Meine Damen und Herren! Hier steht eines fest: Es wurde der Untersuchungsausschuß 44 begonnen, und man sagte: „Er wird ausgehen wie das Hornberger Schießen!" Und er ist tatsächlich so ausgegangen wie das Hornberger Schießen; denn heute ging es nur darum, von dieser Stelle von den einzelnen Parteien eine Gelegenheit zu finden, um Fensterreden zu halten, über Dinge zu reden, die in keinem Zusammenhang mit den Ergebnissen des Untersuchungsausschusses stehen. Ich wundere mich als ein parlamentarischer Anfänger, daß die Worte des Abgeordneten Arndt, die, so klar und bestimmt und zwingend formuliert waren, hier nicht auf Verständnis, sondern auf gehässige Ablehnung gestoßen sind und auf dieser Seite des Hauses nichts anderes hervorgerufen haben als Stimmaufwand, der wahrscheinlich wieder einmal die Demokratie demonstrieren sollte.

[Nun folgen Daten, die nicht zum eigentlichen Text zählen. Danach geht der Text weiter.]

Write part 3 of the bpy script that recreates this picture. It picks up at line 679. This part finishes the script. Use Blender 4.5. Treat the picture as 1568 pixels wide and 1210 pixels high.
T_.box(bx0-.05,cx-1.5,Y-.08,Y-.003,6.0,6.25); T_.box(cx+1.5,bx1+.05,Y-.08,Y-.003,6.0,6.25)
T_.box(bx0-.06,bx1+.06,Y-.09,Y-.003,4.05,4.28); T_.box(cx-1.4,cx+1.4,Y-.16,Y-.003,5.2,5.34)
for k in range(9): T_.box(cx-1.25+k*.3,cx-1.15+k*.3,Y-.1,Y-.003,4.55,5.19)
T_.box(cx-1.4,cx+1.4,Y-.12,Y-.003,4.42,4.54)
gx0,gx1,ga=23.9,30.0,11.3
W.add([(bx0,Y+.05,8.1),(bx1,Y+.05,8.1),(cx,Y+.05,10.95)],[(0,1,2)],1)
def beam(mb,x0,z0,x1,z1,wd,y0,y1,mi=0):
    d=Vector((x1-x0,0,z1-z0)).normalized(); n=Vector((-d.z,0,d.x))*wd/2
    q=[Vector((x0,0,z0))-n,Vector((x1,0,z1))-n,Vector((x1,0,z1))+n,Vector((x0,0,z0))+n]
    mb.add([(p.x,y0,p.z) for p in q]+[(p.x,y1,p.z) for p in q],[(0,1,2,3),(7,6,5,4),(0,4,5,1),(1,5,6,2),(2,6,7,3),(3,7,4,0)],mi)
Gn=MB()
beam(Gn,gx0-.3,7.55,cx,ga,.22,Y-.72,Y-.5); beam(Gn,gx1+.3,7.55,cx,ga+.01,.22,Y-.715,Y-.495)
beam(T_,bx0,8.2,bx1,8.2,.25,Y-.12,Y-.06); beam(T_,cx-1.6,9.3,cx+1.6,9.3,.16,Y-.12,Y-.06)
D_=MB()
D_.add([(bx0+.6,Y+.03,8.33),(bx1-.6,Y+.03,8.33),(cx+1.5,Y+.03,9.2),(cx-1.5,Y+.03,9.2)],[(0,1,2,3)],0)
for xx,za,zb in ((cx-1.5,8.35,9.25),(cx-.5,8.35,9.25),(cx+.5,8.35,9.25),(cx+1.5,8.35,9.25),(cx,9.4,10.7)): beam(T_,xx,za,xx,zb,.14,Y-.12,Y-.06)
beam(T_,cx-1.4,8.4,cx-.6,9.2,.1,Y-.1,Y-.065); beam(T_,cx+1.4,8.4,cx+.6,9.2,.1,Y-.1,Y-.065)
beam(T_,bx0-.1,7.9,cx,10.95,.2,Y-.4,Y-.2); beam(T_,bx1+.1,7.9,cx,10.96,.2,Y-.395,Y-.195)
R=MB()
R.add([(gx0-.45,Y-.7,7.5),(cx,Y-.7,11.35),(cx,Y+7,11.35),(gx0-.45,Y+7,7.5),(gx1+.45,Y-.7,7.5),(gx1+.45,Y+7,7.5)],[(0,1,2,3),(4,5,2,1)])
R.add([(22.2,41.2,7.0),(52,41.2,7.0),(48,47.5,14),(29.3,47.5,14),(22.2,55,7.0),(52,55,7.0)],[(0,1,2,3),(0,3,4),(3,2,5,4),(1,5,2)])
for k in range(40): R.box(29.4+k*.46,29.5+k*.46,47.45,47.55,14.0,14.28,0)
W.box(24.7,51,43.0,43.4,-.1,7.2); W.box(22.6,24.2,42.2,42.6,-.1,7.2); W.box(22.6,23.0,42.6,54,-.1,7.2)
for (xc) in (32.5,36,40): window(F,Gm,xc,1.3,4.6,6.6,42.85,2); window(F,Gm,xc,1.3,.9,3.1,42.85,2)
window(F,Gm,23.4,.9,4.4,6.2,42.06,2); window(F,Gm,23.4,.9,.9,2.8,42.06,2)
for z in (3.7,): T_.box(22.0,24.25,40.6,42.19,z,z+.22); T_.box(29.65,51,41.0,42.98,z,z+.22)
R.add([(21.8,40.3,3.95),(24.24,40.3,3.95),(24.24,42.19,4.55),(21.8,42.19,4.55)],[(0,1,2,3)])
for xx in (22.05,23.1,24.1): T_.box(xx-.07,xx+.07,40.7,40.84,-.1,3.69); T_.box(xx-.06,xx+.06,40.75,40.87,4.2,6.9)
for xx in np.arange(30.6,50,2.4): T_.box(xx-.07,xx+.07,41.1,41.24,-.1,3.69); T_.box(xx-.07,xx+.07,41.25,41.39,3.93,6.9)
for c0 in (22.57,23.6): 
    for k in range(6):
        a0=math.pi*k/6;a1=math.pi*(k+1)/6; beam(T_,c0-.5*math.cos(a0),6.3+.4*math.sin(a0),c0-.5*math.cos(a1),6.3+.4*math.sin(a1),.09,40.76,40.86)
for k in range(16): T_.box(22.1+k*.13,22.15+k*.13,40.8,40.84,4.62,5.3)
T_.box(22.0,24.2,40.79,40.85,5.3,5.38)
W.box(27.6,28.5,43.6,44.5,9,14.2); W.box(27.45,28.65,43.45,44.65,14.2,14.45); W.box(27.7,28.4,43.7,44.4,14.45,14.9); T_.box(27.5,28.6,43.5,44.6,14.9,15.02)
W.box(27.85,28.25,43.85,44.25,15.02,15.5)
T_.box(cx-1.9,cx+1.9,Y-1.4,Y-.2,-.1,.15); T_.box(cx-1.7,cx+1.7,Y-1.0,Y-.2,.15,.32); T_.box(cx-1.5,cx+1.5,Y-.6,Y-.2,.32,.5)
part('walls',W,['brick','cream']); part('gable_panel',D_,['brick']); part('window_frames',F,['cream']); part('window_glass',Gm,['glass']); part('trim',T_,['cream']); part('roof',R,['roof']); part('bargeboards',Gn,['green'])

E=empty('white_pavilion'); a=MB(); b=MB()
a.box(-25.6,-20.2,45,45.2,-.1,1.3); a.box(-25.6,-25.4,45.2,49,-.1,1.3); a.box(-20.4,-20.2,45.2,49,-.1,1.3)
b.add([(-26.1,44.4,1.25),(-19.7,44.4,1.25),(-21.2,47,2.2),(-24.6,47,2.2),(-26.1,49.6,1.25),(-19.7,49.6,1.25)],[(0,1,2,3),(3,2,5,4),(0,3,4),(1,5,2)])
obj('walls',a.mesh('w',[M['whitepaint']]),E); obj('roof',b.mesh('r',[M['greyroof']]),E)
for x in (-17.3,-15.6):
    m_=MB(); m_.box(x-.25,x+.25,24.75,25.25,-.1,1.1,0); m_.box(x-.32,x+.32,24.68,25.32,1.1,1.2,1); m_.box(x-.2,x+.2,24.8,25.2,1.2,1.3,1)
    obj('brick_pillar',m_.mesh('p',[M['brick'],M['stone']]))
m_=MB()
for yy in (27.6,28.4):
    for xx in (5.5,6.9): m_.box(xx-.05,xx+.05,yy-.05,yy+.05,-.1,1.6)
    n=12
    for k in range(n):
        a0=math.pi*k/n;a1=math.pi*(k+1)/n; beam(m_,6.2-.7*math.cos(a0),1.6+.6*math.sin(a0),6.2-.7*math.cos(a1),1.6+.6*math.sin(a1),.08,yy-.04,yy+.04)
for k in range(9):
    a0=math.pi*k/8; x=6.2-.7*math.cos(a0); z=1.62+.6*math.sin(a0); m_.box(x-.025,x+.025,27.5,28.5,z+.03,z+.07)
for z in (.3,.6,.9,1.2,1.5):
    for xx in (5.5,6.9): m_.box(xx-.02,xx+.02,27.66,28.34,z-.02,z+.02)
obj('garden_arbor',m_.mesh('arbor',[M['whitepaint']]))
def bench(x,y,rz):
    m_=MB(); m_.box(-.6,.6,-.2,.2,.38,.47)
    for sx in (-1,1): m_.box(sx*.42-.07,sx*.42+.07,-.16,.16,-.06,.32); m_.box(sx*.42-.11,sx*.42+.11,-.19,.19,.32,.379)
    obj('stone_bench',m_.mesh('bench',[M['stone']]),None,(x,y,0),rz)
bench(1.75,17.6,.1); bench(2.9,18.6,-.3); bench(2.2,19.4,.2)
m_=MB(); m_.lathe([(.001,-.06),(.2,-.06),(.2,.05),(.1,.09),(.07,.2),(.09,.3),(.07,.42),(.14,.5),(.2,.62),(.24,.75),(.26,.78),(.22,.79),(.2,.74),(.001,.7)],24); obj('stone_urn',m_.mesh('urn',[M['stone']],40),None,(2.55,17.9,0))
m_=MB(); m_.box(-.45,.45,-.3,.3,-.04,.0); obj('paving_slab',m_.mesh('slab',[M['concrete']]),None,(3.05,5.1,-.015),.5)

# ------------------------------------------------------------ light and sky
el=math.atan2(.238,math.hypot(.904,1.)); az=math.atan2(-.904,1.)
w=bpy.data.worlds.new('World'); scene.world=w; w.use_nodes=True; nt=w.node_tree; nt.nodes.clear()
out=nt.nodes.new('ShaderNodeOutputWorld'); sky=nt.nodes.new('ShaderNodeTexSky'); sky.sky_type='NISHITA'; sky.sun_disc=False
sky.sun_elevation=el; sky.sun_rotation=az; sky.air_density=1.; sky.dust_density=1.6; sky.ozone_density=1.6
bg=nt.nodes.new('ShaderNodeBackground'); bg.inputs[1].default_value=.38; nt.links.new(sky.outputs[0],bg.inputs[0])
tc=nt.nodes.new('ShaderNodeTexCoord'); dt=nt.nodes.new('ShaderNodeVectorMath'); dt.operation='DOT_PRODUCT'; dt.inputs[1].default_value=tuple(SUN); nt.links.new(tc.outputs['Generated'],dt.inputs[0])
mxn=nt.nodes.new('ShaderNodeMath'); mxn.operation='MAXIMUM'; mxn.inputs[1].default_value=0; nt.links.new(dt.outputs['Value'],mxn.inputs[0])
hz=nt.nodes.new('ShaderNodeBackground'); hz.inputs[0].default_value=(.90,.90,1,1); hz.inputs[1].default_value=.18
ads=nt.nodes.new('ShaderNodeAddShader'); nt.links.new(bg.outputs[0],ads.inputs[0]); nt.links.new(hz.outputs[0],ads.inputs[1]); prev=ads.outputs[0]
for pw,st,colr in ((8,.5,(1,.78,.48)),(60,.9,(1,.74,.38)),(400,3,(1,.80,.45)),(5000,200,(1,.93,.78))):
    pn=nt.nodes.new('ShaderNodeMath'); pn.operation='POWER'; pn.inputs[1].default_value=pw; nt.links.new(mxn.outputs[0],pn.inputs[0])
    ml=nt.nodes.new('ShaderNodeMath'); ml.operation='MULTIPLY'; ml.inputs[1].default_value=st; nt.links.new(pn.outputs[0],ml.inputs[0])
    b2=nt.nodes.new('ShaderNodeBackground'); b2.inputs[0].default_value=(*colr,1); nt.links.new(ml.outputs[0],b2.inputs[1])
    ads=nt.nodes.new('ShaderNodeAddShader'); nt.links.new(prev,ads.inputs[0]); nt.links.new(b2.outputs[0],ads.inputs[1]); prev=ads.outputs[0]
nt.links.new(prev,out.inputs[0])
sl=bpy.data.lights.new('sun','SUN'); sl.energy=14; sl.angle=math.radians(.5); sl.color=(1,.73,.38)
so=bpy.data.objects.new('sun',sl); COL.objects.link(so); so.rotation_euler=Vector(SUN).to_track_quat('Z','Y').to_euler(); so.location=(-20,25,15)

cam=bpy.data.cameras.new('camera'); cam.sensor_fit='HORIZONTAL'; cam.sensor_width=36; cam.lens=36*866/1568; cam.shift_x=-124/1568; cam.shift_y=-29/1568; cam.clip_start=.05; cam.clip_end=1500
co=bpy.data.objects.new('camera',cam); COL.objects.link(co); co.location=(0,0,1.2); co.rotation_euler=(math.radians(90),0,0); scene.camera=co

Ich habe mich auch gewundert, daß in diesem Hause kein Wort davon gesagt wurde, zu welchem Ende die Ergebnisse dieses Ausschusses führen sollten, daß außer dem Abgeordneten Dr. Arndt niemand hier erklärt hat: „Wir lassen diese Ausschußergebnisse nicht auf sich selbst beruhen, sondern müssen jetzt die Ergebnisse auswerten." Bisher ist der Erfolg dieser Aussprache nur gewesen, daß man sich entweder gegenseitig angegriffen hat oder daß man von der eigenen Partei behauptet hat, wie gut sie sei und wie demokratisch sie denke. Meine Damen und Herren, der Erfolg dieser Aussprache in der deutschen Bevölkerung draußen wird Ihnen zeigen, daß Sie einen falschen Weg gegangen sind. Die Bevölkerung wird sagen: „Wenn es sich um irgendwelche Abgeordnete einer kleinen Gruppe handelt,
dann zieht man alle Register, um sie unmöglich
zu machen; wenn es sich aber um Menschen handelt, an deren Schutz man ein persönliches Interesse hat, wenn es sich sogar um einen Herrn Minister handelt, so wird alles mit dem Tuche des Schweigens und des Vergessens bedeckt.
Auch die langen, manchmal sogar erheiternden Ausführungen des Herrn Dr. Solleder haben diesen fatalen Eindruck in uns nicht töten können,
daß man hier nichts anderes will, als die Dinge vertuschen.
Der Abgeordnete Strauß hat sich früher einmal in so witziger Weise mit dem Vogel, seinem zoologischen Namensvetter, verglichen. Heute, dünkt es mich, war er in der Debatte ein wenig kleinlaut in seinen — sonst so permanenten — Zwischenrufen, heute folgt er vielleicht wieder einem Beispiel seines zoologischen Namensvetters und steckt den Kopf in den Sand; es könnte sonst etwas ins Auge gehen.